**Input**
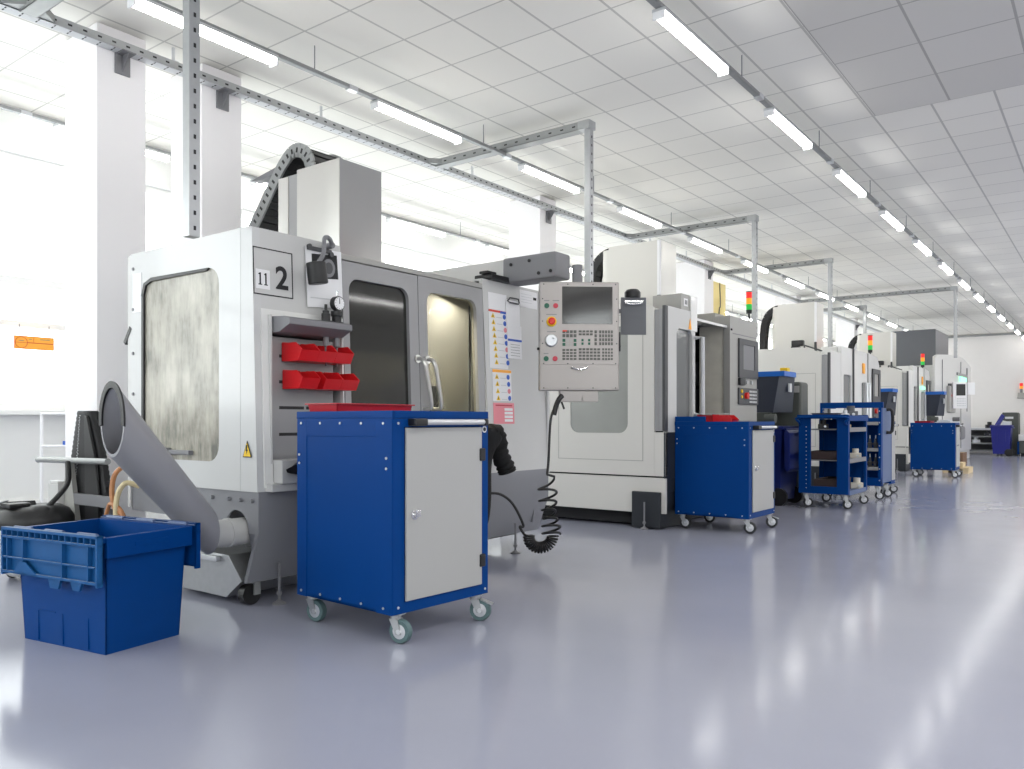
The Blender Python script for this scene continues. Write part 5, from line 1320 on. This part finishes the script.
vise_part(-2.40, 9.80, .183, 'cylindrical steel part on the lowest trolley shelf near the aisle', 'stained', 1.1)
vise_part(-2.40, 9.74, .533, 'small steel part on the middle trolley shelf near the aisle', 'stained')
vise_part(-2.40, 9.35, .873, 'pale steel part on the upper trolley shelf near the aisle', 'wood', .8)
vise_part(-2.62, 9.25, .873, 'dark round part on the upper trolley shelf', 'black', .9)
open_tray('part_tray', 'dark flat tray lying on the top of the blue shelf trolley', 'tray', -2.80, -2.50, 9.43, 9.87, 1.001, .05, 'darkgrey')
vise_part(-2.42, 9.62, 1.0, 'grey casting on the trolley top beside the dark tray', 'slate', 1.2)
vise_part(-2.40, 9.30, 1.0, 'silver fitting on the trolley top near its handle', 'silver', .7)

# tall tool trolley
t = thing('tool_trolley', 'tall blue tool trolley with a top bar and racks of tool holders', 'trolley', (-2.65, 10.75, 0))
ax0, ax1, ay0, ay1 = -3.0, -2.28, 10.45, 11.02
b = MB().box(ax0, ax1 + .02, ay0, ay0 + .05, 1.12, 1.19, .004).box(ax0, ax0 + .04, ay0, ay1, 1.12, 1.19, .003); build('top_bar', b, 'blue', t)
for xx, sgn in ((ax1, -1), (ax0, 1)):
    b = MB().prism([(ay0 - .02, .17), (ay0 + .09, .17), (ay0 + .07, 1.18), (ay0, 1.18)], 'x', xx - .03 if sgn < 0 else xx, xx if sgn < 0 else xx + .03); build('slanted_post', b, 'blue', t)
b = MB().box(ax0, ax1, ay0 - .01, ay0 + .03, .17, .27, .003); build('base_rail', b, 'blue', t)
b = MB().box(ax0, ax1, ay1 - .03, ay1, .17, 1.0, .003); build('rear_panel', b, 'blue', t)
b = MB().prism([(ay0 + .09, .20), (ay1, .20), (ay1, 1.12), (ay0 + .08, 1.12)], 'x', ax1 - .012, ax1 - .002); build('side_panel', b, 'bluegrey', t)
b = MB().tube(smooth_path([(ax1, ay0 + .28, 1.10), (ax1 + .06, ay0 + .30, 1.08), (ax1 + .06, ay0 + .30, .84), (ax1, ay0 + .28, .82)], 3), .02, 8); build('side_handle', b, 'black', t)
for z in (.37, .60, .92):
    b = MB().box(ax0 + .03, ax1 - .03, ay0 + .02, ay1 - .03, z, z + .016).box(ax0 + .03, ax1 - .03, ay0, ay0 + .02, z - .01, z + .03, .002); build('shelf', b, 'lightgrey', t)
b = MB()
for x in (ax0 + .05, ax1 - .015):
    for k in range(7): b.cyl((x, ay0 - .023, .24 + k * .14), (x, ay0 - .019, .24 + k * .14), .008, seg=6)
build('bolt_set', b, 'silver', t)
for x, y in ((ax1 - .06, ay0 + .06), (ax1 - .06, ay1 - .06), (ax0 + .06, ay0 + .06), (ax0 + .06, ay1 - .06)):
    caster(t, x - t.location.x, y - t.location.y, .17, .4, 'darktyre')
for zi, z in enumerate((.386, .616)):
    for i in range(4):
        x = -2.56 + i * .065
        h = thing('tool_holder', '%s tool holder from the slanted post on the %s rack shelf of the tall trolley' % (ORD[3 - i], ('lower', 'upper')[zi]), 'tool holder', (x, ay0 + .10, z), 0, 'tool holders on the tall trolley')
        b = MB().lathe((x, ay0 + .10, z), (0, 0, 1), [(.020, 0), (.026, .05), (.030, .055), (.030, .075), (.018, .08), (.014, .13)], 12); build('holder_body', b, 'darkgrey', h)
        b = MB().cyl((x, ay0 + .10, z + .13), (x, ay0 + .10, z + .17), .007, seg=8); build('cutter', b, 'silver', h)

# ------------------------------------------------------------------ far end of the hall
t = thing('workbench', 'long low grey workbench with shelves standing at the far wall', 'workbench', (-3.4, 26.9, 0))
b = MB().box(-4.3, -2.62, 26.4, 27.3, .70, .76, .006); build('worktop', b, 'silver', t)
for z in (.10, .30, .50):
    b = MB().box(-4.26, -2.66, 26.44, 27.26, z, z + .03); build('shelf', b, 'galvdull', t)
for x, y in ((-4.26, 26.42), (-2.72, 26.42), (-3.5, 26.42), (-4.26, 27.22), (-2.72, 27.22)):
    b = MB().box(x, x + .06, y, y + .06, 0, .70); build('leg', b, 'slate', t)
b = MB().box(-4.26, -2.66, 27.24, 27.26, .1, .7); build('back_board', b, 'midgrey', t)
for x, y, z, m, lb in ((-3.25, 26.55, .33, 'paper2', 'pale round part on the shelf of the far workbench'), (-2.95, 26.55, .53, 'darkgrey', 'dark part on the upper shelf of the far workbench'), (-2.92, 26.6, .76, 'black', 'black tool lying on top of the far workbench')):
    vise_part(x, y, z, lb, m, 1.6)
t = thing('dust_extractor', 'dark grey cabinet with a violet chute arm by the far wall', 'extractor', (-2.36, 26.6, 0))
b = MB().prism([(-2.55, .55), (-2.20, 0), (-2.20, 1.16), (-2.23, 1.20), (-2.58, 1.20), (-2.60, 1.14), (-2.60, .98), (-2.42, .95), (-2.42, 0), (-2.20, 0)][2:], 'y', 26.4, 26.9, .01); build('cabinet', b, 'olive', t)
b = MB().box(-2.52, -2.32, 26.39, 26.4, 1.02, 1.08); build('label_plate', b, 'paper2', t)
b = MB().hexa([(-2.78, 26.1, .78), (-2.68, 26.1, .74), (-2.68, 26.3, .74), (-2.78, 26.3, .78), (-2.60, 26.35, 1.16), (-2.52, 26.35, 1.10), (-2.52, 26.55, 1.10), (-2.60, 26.55, 1.16)]); build('chute_arm', b, 'violet', t)
b = MB().box(-2.55, -2.35, 26.05, 26.35, .84, .95, .01).box(-2.5, -2.4, 26.1, 26.3, .0, .84); build('funnel', b, 'paper2', t)
t = thing('parts_washer', 'white topped machine with a dark base by the violet bin at the far wall', 'machine', (-1.7, 26.2, 0))
b = MB().box(-2.13, -1.2, 25.8, 26.6, .08, .42, .01); build('base_cabinet', b, 'olive', t)
b = MB().box(-2.15, -1.18, 25.78, 26.62, .42, .60, .02); build('top_cover', b, 'white', t)
b = MB().box(-2.10, -1.3, 25.86, 26.5, 0, .08).box(-2.17, -2.165, 25.9, 26.2, .2, .38); build('plinth', b, 'slot', t)
b = MB().box(-2.18, -2.13, 25.82, 26.3, .05, .40, .01); build('blue_flap', b, 'blue', t)
t = thing('wall_beacon', 'small red warning beacon on a grey bracket on the far wall', 'beacon', (-2.22, 27.58, 1.62))
b = MB().prism([(-2.32, 1.62), (-2.12, 1.62), (-2.14, 1.78), (-2.30, 1.78)], 'y', 27.45, 27.599, .01); build('bracket', b, 'lightgrey', t)
b = MB().cyl((-2.22, 27.5, 1.78), (-2.22, 27.5, 1.90), .035, seg=12); build('beacon_base', b, 'midgrey', t)
b = MB().cyl((-2.22, 27.5, 1.90), (-2.22, 27.5, 1.97), .042, seg=14); build('amber_lens', b, 'lamber', t)
b = MB().cyl((-2.22, 27.5, 1.97), (-2.22, 27.5, 2.06), .042, seg=14); build('red_lens', b, 'lred', t)
# yellow board by the fourth column
t = thing('yellow_board', 'tall pale yellow board standing beside the column behind the second machine', 'board', (-5.35, 12.95, 0))
b = MB().box(-5.40, -5.34, 12.58, 13.15, 0, 3.28, .004); build('panel', b, 'yellowboard', t)
b = MB().tube(smooth_path([(-5.335, 12.88, 3.28), (-5.332, 12.90, 2.9), (-5.332, 12.84, 2.6), (-5.332, 12.86, .3)], 5), .008, 6); build('hanging_wire', b, 'darkgrey', t)

# ------------------------------------------------------------------ light, world, camera
def area(name, loc, rot, sx, sy, power, col=(1, 1, 1)):
    l = bpy.data.lights.new(name, 'AREA'); l.shape = 'RECTANGLE'; l.size = sx; l.size_y = sy; l.energy = power; l.color = col
    o = bpy.data.objects.new(name, l); COL.objects.link(o); o.location = loc; o.rotation_euler = rot; return o
# added lamp rows, out of view, that brighten the hall beside the camera
for i, X in enumerate((.2, 2.5)):
    area('added_lamp_row', (X, 11.5, 3.32), (0, 0, 0), .08, 28, 280, (1, .99, .97))
# lamp inside the nearest machine
area('cabin_glow', (-3.90, 4.0, 1.86), (0, math.radians(25), 0), .3, .5, 70, (1, .98, .9))
# daylight: bright overcast sky seen through the window band
w = bpy.data.worlds.new('sky'); SC.world = w; w.use_nodes = True
nt = w.node_tree; bg = nt.nodes['Background']; bg.inputs['Color'].default_value = (.97, .985, 1, 1); bg.inputs['Strength'].default_value = 4.9
p = bpy.data.lights.new('window_portal', 'AREA'); p.shape = 'RECTANGLE'; p.size = ZT - ZS; p.size_y = YN - YS
p.cycles.is_portal = True
po = bpy.data.objects.new('window_portal', p); COL.objects.link(po); po.location = (XW - .14, (YN + YS) / 2, (ZT + ZS) / 2); po.rotation_euler = (0, math.radians(-90), 0)
po = bpy.data.objects.new('window_portal', p); COL.objects.link(po); po.location = (XE + .14, (YN + YS) / 2, (ZT + ZS) / 2); po.rotation_euler = (0, math.radians(90), 0)

po = bpy.data.objects.new('window_portal', p.copy()); po.data.size = 7.0; po.data.size_y = 2.14; COL.objects.link(po); po.location = (-3.3, YS - .15, 2.12); po.rotation_euler = (math.radians(90), 0, 0)

cam = bpy.data.cameras.new('camera'); co = bpy.data.objects.new('camera', cam); COL.objects.link(co)
cam.sensor_width = 36; cam.sensor_fit = 'HORIZONTAL'; cam.lens = 803 / 1024 * 36
cam.shift_y = 36.5 / 1024
co.location = (0, 0, .96); co.rotation_euler = (math.radians(90), 0, math.radians(37))
cam.clip_start = .05; cam.clip_end = 200
SC.camera = co
SC.view_settings.view_transform = 'Standard'; SC.view_settings.look = 'None'
SC.view_settings.gamma = 1; SC.view_settings.use_curve_mapping = False
SC.view_settings.exposure = .14
SC.cycles.max_bounces = 8; SC.cycles.diffuse_bounces = 5; SC.cycles.glossy_bounces = 4; SC.cycles.transparent_max_bounces = 12
SC.cycles.use_denoising = True
SC.cycles.sample_clamp_indirect = 6
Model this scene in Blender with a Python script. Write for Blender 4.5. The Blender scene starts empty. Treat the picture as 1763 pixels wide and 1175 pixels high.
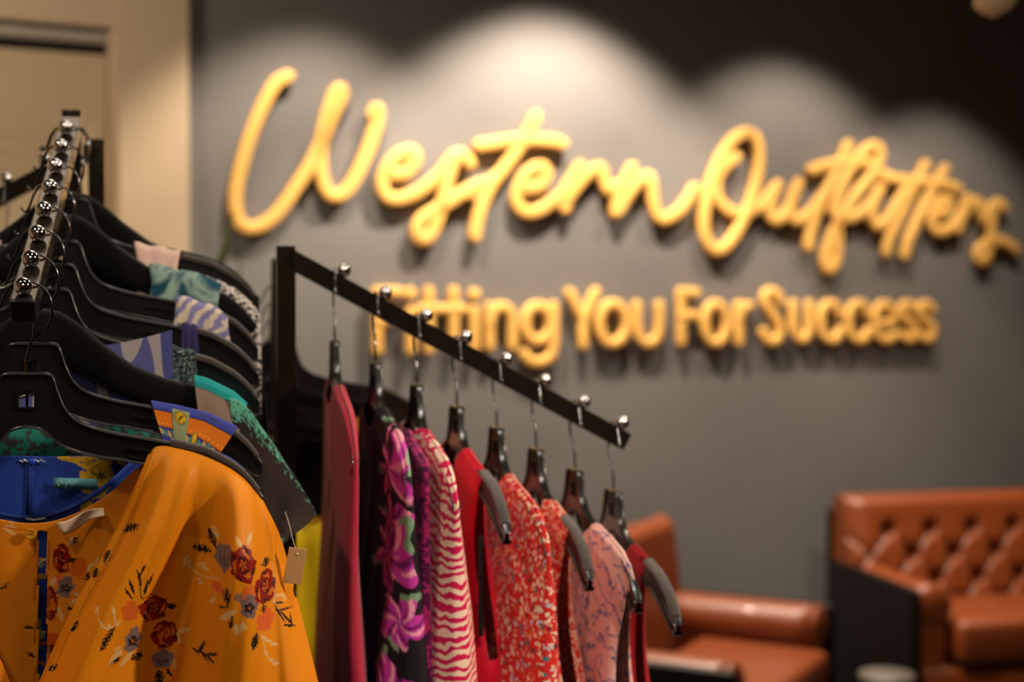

**What you will do**
Across the records above, count the lines holding "from" and reply with that number alone.

**Response**
2